Sual: Kaza namazı olan kimse, cuma namazının farzını ve sünnetlerini kılarken nasıl niyet eder?
CEVAP
Maddeler hâlinde bildirelim:
1- Cumanın ilk dört rekât sünnetini kılarken, (İlk kazaya kalmış, öğle namazının farzını ve cumanın sünnetini kılmaya) diye niyet edilir. Öğlenin farzı denildiği gibi, (İkindinin veya yatsının farzını kılmaya) diye de niyet edilebilir. Öğlenin farzı gibi kılınır.

2- Cumanın iki rekât farzı imamla kılınır. (Niyet ettim cuma namazının farzını kılmaya, uydum imama) denir.

3- Cumanın dört rekât son sünnetini kılarken, (İlk kazaya kalmış, öğle namazının farzını ve cumanın son sünnetini kılmaya) diye niyet edilir. Öğlenin farzı denildiği gibi (İkindinin veya yatsının farzını kılmaya) diye de niyet edilebilir. Öğlenin farzı gibi kılınır.

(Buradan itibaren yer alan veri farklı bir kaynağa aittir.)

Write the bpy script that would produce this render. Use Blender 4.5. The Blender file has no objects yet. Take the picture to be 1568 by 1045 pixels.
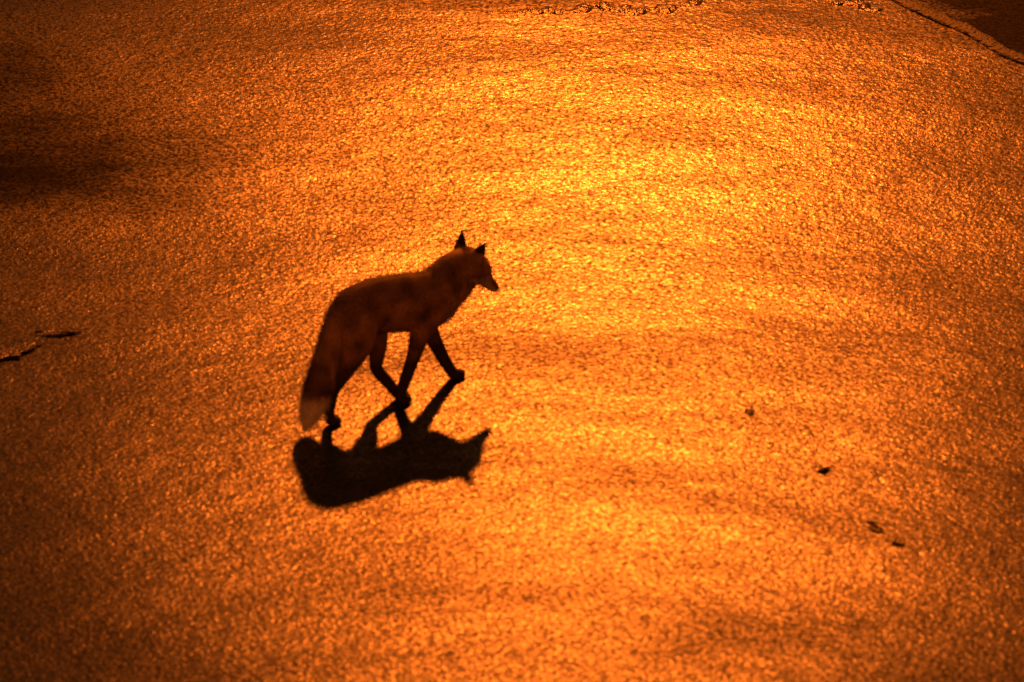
import bpy, bmesh, math, random
import numpy as np
from mathutils import Vector, Matrix, noise
random.seed(7); rng=np.random.default_rng(7)
scene=bpy.context.scene
scene.view_settings.view_transform='Standard'
scene.view_settings.look='None'
scene.view_settings.exposure=0

# gentle swell added to the road beyond the fox, shaped to place the highlight
def zr(y):
    t=min(1,max(0,(y-.15)/2.5)); return .125*t*t*(3-2*t)

# ---------------------------------------------------------------- helpers
def link(ob):
    scene.collection.objects.link(ob); return ob
def mesh_obj(name,verts,faces,mat=None,smooth=False):
    me=bpy.data.meshes.new(name); me.from_pydata([tuple(v) for v in verts],[],faces); me.update()
    if mat: me.materials.append(mat)
    if smooth:
        for p in me.polygons: p.use_smooth=True
    return link(bpy.data.objects.new(name,me))
def new_mat(name):
    m=bpy.data.materials.new(name); m.use_nodes=True
    nt=m.node_tree; b=nt.nodes['Principled BSDF']; return m,nt,b
def N(nt,t,**kw):
    n=nt.nodes.new(t)
    for k,v in kw.items(): setattr(n,k,v)
    return n
def math_n(nt,op,a,b=None,clamp=False):
    n=N(nt,'ShaderNodeMath',operation=op); n.use_clamp=clamp
    for i,v in enumerate((a,b)):
        if v is None: continue
        if isinstance(v,(int,float)): n.inputs[i].default_value=v
        else: nt.links.new(v,n.inputs[i])
    return n.outputs[0]
def noise_n(nt,vec,scale,detail=2,rough=0.5):
    n=N(nt,'ShaderNodeTexNoise'); n.inputs['Scale'].default_value=scale
    n.inputs['Detail'].default_value=detail; n.inputs['Roughness'].default_value=rough
    nt.links.new(vec,n.inputs['Vector']); return n.outputs['Fac']
def ramp(nt,fac,lo,hi,a=0.0,b=1.0):
    n=N(nt,'ShaderNodeMapRange'); n.interpolation_type='SMOOTHSTEP'
    n.inputs['From Min'].default_value=lo; n.inputs['From Max'].default_value=hi
    n.inputs['To Min'].default_value=a; n.inputs['To Max'].default_value=b
    nt.links.new(fac,n.inputs['Value']); return n.outputs[0]
def mapping(nt,vec,scale=(1,1,1),loc=(0,0,0),rot=(0,0,0)):
    n=N(nt,'ShaderNodeMapping'); n.inputs['Scale'].default_value=scale
    n.inputs['Location'].default_value=loc; n.inputs['Rotation'].default_value=rot
    nt.links.new(vec,n.inputs['Vector']); return n.outputs[0]

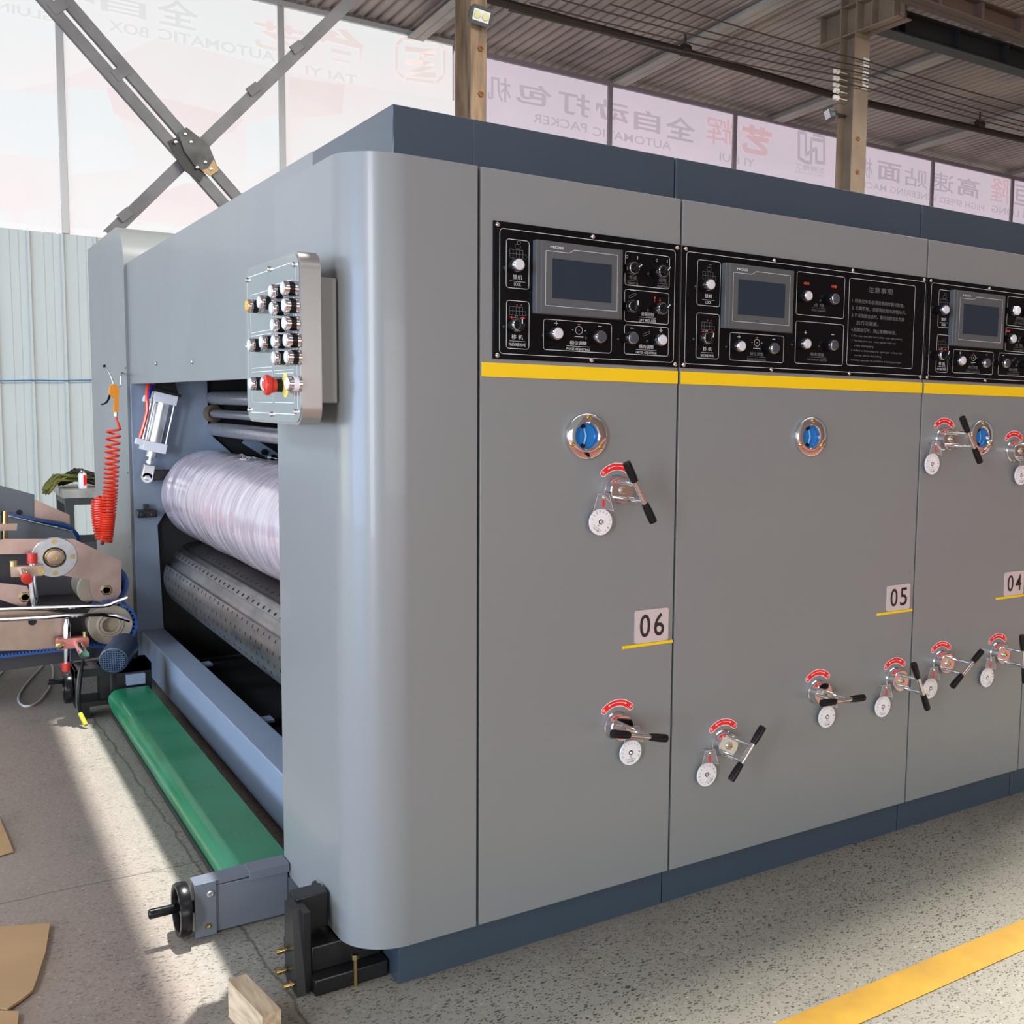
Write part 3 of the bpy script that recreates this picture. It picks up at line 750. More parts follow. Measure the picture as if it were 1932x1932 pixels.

4- Zuhr-i âhir namazını kılarken, (Vaktine yetişip de, kılamadığım son öğle namazının farzını kılmaya) diye niyet edilerek, dört rekât namaz kılınır. Öğlenin farzı gibi kılınır. Kazası olmayanın, öğlenin sünneti gibi kılması, yani üçüncü ve dördüncü rekâtlarda zamm-ı sure okuması iyi olur. Cuma namazı sahih olursa, bu kıldığı nafile olur.

Seferi olan, zuhr-i âhiri iki rekât olarak kılar. İkindiyi zamanında kılamayacaksa, seferi olana, cuma namazı farz olmadığı için cumayı kılmaz. Mâlikî mezhebini taklit ederek, öğle ile ikindiyi cem eder. Seferi olduğu için, öğlenin farzını iki rekât olarak kılar, arkasından ikindinin farzını da iki rekât olarak kılar. İkisi arasında sünnet kılınmaz.

Mukimken, zuhr-i âhir namazını kılmadan sefere çıkmaya niyet etse, seferde de ikindiyi kılamama durumu varsa, öğle ile ikindiyi Hanbelî mezhebini taklit ederek cem eder. Mukim olduğu için cem ederken, öğleyi de, ikindiyi de dört rekât olarak kılar. Arada yine sünnet kılınmaz.

5- Son iki rekât vaktin sünnetini kılarken, (İlk kazaya kalmış sabah namazının farzını ve vaktin sünnetini kılmaya) diye niyet edilir.

Kazası olmayanın da, yukarıda bildirildiği gibi niyet ederek kılmasında mahzur yoktur, hattâ daha iyi olur.